*The task*. Return all of the data exactly as given.

*Data lines*.
--------------------------------

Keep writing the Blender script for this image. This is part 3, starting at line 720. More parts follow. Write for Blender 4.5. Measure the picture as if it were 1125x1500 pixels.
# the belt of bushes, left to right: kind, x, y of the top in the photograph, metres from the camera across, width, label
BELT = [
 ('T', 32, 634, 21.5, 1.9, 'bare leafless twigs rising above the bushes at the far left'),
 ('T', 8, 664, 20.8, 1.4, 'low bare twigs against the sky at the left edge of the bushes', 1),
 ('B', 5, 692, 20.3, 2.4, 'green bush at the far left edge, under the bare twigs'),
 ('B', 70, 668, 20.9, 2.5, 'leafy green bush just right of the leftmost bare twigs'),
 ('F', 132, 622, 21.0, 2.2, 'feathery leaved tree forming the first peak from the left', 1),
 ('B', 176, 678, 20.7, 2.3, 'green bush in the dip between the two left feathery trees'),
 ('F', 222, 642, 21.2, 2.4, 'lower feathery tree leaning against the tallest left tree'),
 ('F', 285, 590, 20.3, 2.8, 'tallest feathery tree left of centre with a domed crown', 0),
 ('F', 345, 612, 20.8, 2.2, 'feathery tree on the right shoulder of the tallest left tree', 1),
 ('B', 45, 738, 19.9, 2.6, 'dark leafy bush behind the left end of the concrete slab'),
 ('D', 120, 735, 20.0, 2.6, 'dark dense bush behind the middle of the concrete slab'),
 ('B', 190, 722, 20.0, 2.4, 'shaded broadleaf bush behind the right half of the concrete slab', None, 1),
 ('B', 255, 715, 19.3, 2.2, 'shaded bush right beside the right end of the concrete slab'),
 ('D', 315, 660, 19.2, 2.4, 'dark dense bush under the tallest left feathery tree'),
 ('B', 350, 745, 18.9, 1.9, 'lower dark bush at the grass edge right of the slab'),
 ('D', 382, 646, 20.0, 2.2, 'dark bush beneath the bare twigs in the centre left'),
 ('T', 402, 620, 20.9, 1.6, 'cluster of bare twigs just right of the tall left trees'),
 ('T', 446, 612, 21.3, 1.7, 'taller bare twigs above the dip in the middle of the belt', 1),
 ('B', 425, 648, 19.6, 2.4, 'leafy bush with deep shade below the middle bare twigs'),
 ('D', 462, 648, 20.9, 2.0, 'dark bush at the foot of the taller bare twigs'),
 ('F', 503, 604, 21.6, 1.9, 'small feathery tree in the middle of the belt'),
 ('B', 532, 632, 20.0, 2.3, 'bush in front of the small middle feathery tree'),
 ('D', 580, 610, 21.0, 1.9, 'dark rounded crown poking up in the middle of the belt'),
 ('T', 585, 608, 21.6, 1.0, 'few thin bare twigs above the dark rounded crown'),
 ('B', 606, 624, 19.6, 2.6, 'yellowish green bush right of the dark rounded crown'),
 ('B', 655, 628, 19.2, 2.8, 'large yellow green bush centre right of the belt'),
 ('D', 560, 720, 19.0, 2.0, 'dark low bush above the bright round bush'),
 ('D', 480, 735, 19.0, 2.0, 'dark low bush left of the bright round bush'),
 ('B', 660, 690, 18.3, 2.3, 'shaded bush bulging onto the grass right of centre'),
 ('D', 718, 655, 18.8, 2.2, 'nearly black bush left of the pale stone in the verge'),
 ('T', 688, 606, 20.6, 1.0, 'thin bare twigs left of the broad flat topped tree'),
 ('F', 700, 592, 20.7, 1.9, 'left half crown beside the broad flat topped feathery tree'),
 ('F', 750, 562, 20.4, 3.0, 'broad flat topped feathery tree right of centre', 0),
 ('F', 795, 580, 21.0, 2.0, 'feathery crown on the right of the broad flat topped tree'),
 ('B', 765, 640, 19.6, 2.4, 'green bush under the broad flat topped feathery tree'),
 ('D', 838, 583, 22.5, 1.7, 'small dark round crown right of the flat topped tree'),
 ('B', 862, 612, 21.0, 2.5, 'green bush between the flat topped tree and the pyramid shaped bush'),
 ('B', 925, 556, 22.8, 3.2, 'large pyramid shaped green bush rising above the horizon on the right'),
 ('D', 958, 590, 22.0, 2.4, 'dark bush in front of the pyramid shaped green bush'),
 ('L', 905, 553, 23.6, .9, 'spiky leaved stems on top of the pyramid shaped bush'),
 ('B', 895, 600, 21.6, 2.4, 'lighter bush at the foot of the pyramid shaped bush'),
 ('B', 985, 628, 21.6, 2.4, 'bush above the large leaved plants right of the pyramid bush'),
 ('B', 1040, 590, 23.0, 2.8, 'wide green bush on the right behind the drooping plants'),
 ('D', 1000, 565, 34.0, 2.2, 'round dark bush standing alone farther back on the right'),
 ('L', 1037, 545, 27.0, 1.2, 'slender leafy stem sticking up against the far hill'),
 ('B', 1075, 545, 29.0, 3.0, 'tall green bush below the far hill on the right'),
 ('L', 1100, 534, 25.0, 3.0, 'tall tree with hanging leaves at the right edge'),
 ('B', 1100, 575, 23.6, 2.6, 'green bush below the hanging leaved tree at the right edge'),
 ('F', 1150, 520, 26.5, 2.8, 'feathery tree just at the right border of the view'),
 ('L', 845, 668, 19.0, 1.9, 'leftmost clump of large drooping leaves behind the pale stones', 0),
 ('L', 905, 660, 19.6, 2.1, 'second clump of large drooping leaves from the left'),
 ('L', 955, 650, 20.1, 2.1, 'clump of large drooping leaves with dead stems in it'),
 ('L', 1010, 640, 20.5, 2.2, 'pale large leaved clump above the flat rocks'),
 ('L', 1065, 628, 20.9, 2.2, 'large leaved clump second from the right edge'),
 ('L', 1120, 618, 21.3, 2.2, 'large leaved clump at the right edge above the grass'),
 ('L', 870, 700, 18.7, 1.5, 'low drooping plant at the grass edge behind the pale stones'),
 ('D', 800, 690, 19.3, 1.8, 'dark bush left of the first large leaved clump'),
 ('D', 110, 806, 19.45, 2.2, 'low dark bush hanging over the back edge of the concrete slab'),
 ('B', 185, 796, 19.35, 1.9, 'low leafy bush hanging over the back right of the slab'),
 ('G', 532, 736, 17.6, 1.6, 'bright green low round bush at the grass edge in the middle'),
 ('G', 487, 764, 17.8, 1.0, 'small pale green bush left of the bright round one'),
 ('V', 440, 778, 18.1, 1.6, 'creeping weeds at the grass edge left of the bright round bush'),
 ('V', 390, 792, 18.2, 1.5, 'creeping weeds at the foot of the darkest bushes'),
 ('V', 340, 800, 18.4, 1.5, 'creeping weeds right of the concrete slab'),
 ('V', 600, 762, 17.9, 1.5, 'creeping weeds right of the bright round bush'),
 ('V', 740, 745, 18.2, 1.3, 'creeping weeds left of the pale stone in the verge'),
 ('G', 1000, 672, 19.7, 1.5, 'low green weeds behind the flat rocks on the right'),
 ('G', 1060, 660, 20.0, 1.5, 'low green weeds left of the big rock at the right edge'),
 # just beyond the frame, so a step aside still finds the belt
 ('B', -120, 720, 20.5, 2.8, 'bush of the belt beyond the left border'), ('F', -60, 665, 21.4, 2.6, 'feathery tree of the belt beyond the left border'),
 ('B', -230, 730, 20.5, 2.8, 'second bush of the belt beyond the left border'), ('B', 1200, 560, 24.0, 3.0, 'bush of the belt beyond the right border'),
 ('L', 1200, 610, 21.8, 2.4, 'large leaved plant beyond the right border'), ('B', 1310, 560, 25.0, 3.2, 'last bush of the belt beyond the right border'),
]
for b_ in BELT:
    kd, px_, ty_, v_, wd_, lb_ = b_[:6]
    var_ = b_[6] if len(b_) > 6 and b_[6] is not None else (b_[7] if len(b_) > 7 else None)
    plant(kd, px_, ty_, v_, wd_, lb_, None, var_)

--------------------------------

*Final answer*.
Keep writing the Blender script for this image. This is part 3, starting at line 720. More parts follow. Write for Blender 4.5. Measure the picture as if it were 1125x1500 pixels.
# the belt of bushes, left to right: kind, x, y of the top in the photograph, metres from the camera across, width, label
BELT = [
 ('T', 32, 634, 21.5, 1.9, 'bare leafless twigs rising above the bushes at the far left'),
 ('T', 8, 664, 20.8, 1.4, 'low bare twigs against the sky at the left edge of the bushes', 1),
 ('B', 5, 692, 20.3, 2.4, 'green bush at the far left edge, under the bare twigs'),
 ('B', 70, 668, 20.9, 2.5, 'leafy green bush just right of the leftmost bare twigs'),
 ('F', 132, 622, 21.0, 2.2, 'feathery leaved tree forming the first peak from the left', 1),
 ('B', 176, 678, 20.7, 2.3, 'green bush in the dip between the two left feathery trees'),
 ('F', 222, 642, 21.2, 2.4, 'lower feathery tree leaning against the tallest left tree'),
 ('F', 285, 590, 20.3, 2.8, 'tallest feathery tree left of centre with a domed crown', 0),
 ('F', 345, 612, 20.8, 2.2, 'feathery tree on the right shoulder of the tallest left tree', 1),
 ('B', 45, 738, 19.9, 2.6, 'dark leafy bush behind the left end of the concrete slab'),
 ('D', 120, 735, 20.0, 2.6, 'dark dense bush behind the middle of the concrete slab'),
 ('B', 190, 722, 20.0, 2.4, 'shaded broadleaf bush behind the right half of the concrete slab', None, 1),
 ('B', 255, 715, 19.3, 2.2, 'shaded bush right beside the right end of the concrete slab'),
 ('D', 315, 660, 19.2, 2.4, 'dark dense bush under the tallest left feathery tree'),
 ('B', 350, 745, 18.9, 1.9, 'lower dark bush at the grass edge right of the slab'),
 ('D', 382, 646, 20.0, 2.2, 'dark bush beneath the bare twigs in the centre left'),
 ('T', 402, 620, 20.9, 1.6, 'cluster of bare twigs just right of the tall left trees'),
 ('T', 446, 612, 21.3, 1.7, 'taller bare twigs above the dip in the middle of the belt', 1),
 ('B', 425, 648, 19.6, 2.4, 'leafy bush with deep shade below the middle bare twigs'),
 ('D', 462, 648, 20.9, 2.0, 'dark bush at the foot of the taller bare twigs'),
 ('F', 503, 604, 21.6, 1.9, 'small feathery tree in the middle of the belt'),
 ('B', 532, 632, 20.0, 2.3, 'bush in front of the small middle feathery tree'),
 ('D', 580, 610, 21.0, 1.9, 'dark rounded crown poking up in the middle of the belt'),
 ('T', 585, 608, 21.6, 1.0, 'few thin bare twigs above the dark rounded crown'),
 ('B', 606, 624, 19.6, 2.6, 'yellowish green bush right of the dark rounded crown'),
 ('B', 655, 628, 19.2, 2.8, 'large yellow green bush centre right of the belt'),
 ('D', 560, 720, 19.0, 2.0, 'dark low bush above the bright round bush'),
 ('D', 480, 735, 19.0, 2.0, 'dark low bush left of the bright round bush'),
 ('B', 660, 690, 18.3, 2.3, 'shaded bush bulging onto the grass right of centre'),
 ('D', 718, 655, 18.8, 2.2, 'nearly black bush left of the pale stone in the verge'),
 ('T', 688, 606, 20.6, 1.0, 'thin bare twigs left of the broad flat topped tree'),
 ('F', 700, 592, 20.7, 1.9, 'left half crown beside the broad flat topped feathery tree'),
 ('F', 750, 562, 20.4, 3.0, 'broad flat topped feathery tree right of centre', 0),
 ('F', 795, 580, 21.0, 2.0, 'feathery crown on the right of the broad flat topped tree'),
 ('B', 765, 640, 19.6, 2.4, 'green bush under the broad flat topped feathery tree'),
 ('D', 838, 583, 22.5, 1.7, 'small dark round crown right of the flat topped tree'),
 ('B', 862, 612, 21.0, 2.5, 'green bush between the flat topped tree and the pyramid shaped bush'),
 ('B', 925, 556, 22.8, 3.2, 'large pyramid shaped green bush rising above the horizon on the right'),
 ('D', 958, 590, 22.0, 2.4, 'dark bush in front of the pyramid shaped green bush'),
 ('L', 905, 553, 23.6, .9, 'spiky leaved stems on top of the pyramid shaped bush'),
 ('B', 895, 600, 21.6, 2.4, 'lighter bush at the foot of the pyramid shaped bush'),
 ('B', 985, 628, 21.6, 2.4, 'bush above the large leaved plants right of the pyramid bush'),
 ('B', 1040, 590, 23.0, 2.8, 'wide green bush on the right behind the drooping plants'),
 ('D', 1000, 565, 34.0, 2.2, 'round dark bush standing alone farther back on the right'),
 ('L', 1037, 545, 27.0, 1.2, 'slender leafy stem sticking up against the far hill'),
 ('B', 1075, 545, 29.0, 3.0, 'tall green bush below the far hill on the right'),
 ('L', 1100, 534, 25.0, 3.0, 'tall tree with hanging leaves at the right edge'),
 ('B', 1100, 575, 23.6, 2.6, 'green bush below the hanging leaved tree at the right edge'),
 ('F', 1150, 520, 26.5, 2.8, 'feathery tree just at the right border of the view'),
 ('L', 845, 668, 19.0, 1.9, 'leftmost clump of large drooping leaves behind the pale stones', 0),
 ('L', 905, 660, 19.6, 2.1, 'second clump of large drooping leaves from the left'),
 ('L', 955, 650, 20.1, 2.1, 'clump of large drooping leaves with dead stems in it'),
 ('L', 1010, 640, 20.5, 2.2, 'pale large leaved clump above the flat rocks'),
 ('L', 1065, 628, 20.9, 2.2, 'large leaved clump second from the right edge'),
 ('L', 1120, 618, 21.3, 2.2, 'large leaved clump at the right edge above the grass'),
 ('L', 870, 700, 18.7, 1.5, 'low drooping plant at the grass edge behind the pale stones'),
 ('D', 800, 690, 19.3, 1.8, 'dark bush left of the first large leaved clump'),
 ('D', 110, 806, 19.45, 2.2, 'low dark bush hanging over the back edge of the concrete slab'),
 ('B', 185, 796, 19.35, 1.9, 'low leafy bush hanging over the back right of the slab'),
 ('G', 532, 736, 17.6, 1.6, 'bright green low round bush at the grass edge in the middle'),
 ('G', 487, 764, 17.8, 1.0, 'small pale green bush left of the bright round one'),
 ('V', 440, 778, 18.1, 1.6, 'creeping weeds at the grass edge left of the bright round bush'),
 ('V', 390, 792, 18.2, 1.5, 'creeping weeds at the foot of the darkest bushes'),
 ('V', 340, 800, 18.4, 1.5, 'creeping weeds right of the concrete slab'),
 ('V', 600, 762, 17.9, 1.5, 'creeping weeds right of the bright round bush'),
 ('V', 740, 745, 18.2, 1.3, 'creeping weeds left of the pale stone in the verge'),
 ('G', 1000, 672, 19.7, 1.5, 'low green weeds behind the flat rocks on the right'),
 ('G', 1060, 660, 20.0, 1.5, 'low green weeds left of the big rock at the right edge'),
 # just beyond the frame, so a step aside still finds the belt
 ('B', -120, 720, 20.5, 2.8, 'bush of the belt beyond the left border'), ('F', -60, 665, 21.4, 2.6, 'feathery tree of the belt beyond the left border'),
 ('B', -230, 730, 20.5, 2.8, 'second bush of the belt beyond the left border'), ('B', 1200, 560, 24.0, 3.0, 'bush of the belt beyond the right border'),
 ('L', 1200, 610, 21.8, 2.4, 'large leaved plant beyond the right border'), ('B', 1310, 560, 25.0, 3.2, 'last bush of the belt beyond the right border'),
]
for b_ in BELT:
    kd, px_, ty_, v_, wd_, lb_ = b_[:6]
    var_ = b_[6] if len(b_) > 6 and b_[6] is not None else (b_[7] if len(b_) > 7 else None)
    plant(kd, px_, ty_, v_, wd_, lb_, None, var_)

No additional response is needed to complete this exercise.